Reward and Risk
Noam Neusner writing in The Forward:
Of all the shocks of the Bernie Madoff heist, perhaps none was more stunning than the list of victims. Among them were several Jewish foundations and many of our community’s most prominent nonprofits. The losses were staggering, and in some cases crippling.
Yet the real Madoff scandal isn’t the losses; it’s that our community was sitting on vast pools of accumulated wealth, much of it used to little effect. Madoff had his secrets to keep, but so, in fact, did many foundations and endowments. They had money to spend, and they didn’t spend it. Now it’s gone.
Everywhere in the Jewish community we hear of crises — in Jewish literacy and continuity, in a lack of social action and awareness, in a failure of the synagogue and the rabbinate, and so on. Yet all this time, there were individual donors and philanthropy executives sitting on large pools of money that could theoretically have been used to help address many of our biggest concerns. As a community, we now live so much for perpetuity that we fail to deal with the present.
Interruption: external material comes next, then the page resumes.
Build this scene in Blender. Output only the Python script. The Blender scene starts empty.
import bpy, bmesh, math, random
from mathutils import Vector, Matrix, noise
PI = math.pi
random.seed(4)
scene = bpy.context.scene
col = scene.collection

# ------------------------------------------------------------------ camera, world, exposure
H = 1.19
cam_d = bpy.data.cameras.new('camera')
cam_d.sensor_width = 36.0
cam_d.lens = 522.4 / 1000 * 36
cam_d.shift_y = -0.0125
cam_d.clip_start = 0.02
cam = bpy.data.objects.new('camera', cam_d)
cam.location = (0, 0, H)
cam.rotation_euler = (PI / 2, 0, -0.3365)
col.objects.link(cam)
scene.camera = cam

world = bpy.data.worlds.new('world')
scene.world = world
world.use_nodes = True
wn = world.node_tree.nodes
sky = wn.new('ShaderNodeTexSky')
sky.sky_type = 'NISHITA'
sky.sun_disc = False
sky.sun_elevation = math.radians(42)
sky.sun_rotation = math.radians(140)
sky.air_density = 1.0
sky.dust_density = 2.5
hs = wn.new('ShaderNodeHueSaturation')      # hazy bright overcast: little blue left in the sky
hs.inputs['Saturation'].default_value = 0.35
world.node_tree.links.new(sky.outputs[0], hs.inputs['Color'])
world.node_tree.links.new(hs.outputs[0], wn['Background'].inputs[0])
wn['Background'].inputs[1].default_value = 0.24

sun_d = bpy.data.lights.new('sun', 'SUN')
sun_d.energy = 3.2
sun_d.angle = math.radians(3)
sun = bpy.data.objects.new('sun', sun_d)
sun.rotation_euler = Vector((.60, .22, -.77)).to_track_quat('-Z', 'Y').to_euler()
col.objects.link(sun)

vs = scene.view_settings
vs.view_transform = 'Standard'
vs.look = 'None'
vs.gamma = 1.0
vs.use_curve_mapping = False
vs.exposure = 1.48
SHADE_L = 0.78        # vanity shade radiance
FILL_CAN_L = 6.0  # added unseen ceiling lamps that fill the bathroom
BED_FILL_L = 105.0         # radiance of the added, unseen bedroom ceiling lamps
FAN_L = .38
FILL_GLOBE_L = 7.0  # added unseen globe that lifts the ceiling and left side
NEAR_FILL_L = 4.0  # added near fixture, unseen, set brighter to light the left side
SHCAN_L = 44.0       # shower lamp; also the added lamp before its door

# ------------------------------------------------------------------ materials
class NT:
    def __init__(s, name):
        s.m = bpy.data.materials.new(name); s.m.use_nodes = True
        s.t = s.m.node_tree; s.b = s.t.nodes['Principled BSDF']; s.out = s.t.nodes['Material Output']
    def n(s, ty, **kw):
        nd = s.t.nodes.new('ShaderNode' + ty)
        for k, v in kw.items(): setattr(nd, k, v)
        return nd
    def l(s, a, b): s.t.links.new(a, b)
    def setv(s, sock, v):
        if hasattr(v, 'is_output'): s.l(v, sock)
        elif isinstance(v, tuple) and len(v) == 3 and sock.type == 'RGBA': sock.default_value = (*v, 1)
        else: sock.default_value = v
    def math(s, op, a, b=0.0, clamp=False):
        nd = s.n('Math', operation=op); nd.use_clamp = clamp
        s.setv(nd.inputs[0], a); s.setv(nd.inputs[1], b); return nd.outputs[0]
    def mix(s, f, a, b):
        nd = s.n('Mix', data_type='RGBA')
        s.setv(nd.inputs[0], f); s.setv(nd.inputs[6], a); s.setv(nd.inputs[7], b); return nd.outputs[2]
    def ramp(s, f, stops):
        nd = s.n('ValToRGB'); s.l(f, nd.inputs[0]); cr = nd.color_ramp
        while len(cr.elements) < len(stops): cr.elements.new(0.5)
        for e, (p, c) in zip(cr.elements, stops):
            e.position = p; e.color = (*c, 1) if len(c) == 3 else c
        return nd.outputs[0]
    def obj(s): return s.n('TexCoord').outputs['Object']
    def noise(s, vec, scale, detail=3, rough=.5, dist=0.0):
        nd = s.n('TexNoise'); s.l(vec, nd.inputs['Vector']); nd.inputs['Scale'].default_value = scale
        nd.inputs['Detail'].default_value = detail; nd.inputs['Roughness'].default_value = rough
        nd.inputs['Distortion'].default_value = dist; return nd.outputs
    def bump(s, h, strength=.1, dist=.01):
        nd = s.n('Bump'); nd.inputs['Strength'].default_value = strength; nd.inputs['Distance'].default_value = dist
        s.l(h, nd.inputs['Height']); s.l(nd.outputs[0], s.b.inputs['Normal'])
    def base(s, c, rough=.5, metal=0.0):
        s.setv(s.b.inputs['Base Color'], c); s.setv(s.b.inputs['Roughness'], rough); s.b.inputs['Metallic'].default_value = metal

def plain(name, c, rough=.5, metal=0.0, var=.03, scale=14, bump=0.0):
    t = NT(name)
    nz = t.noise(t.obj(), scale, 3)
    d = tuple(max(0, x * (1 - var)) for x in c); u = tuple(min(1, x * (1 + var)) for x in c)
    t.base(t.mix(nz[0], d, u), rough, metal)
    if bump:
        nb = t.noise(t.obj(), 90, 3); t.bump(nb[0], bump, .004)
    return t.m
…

I used to think that the rise of Jewish endowments and foundations represented the pinnacle of our life here in America — financial success, combined with organizational stability and careful foresight. Now, it appears, we are simply incompetent as a community, having so badly matched what we have with what we need. Either we refuse to deploy our assets to our needs, or our needs, as we define them, are in fact not that pressing. Either way, it is a stunning indictment.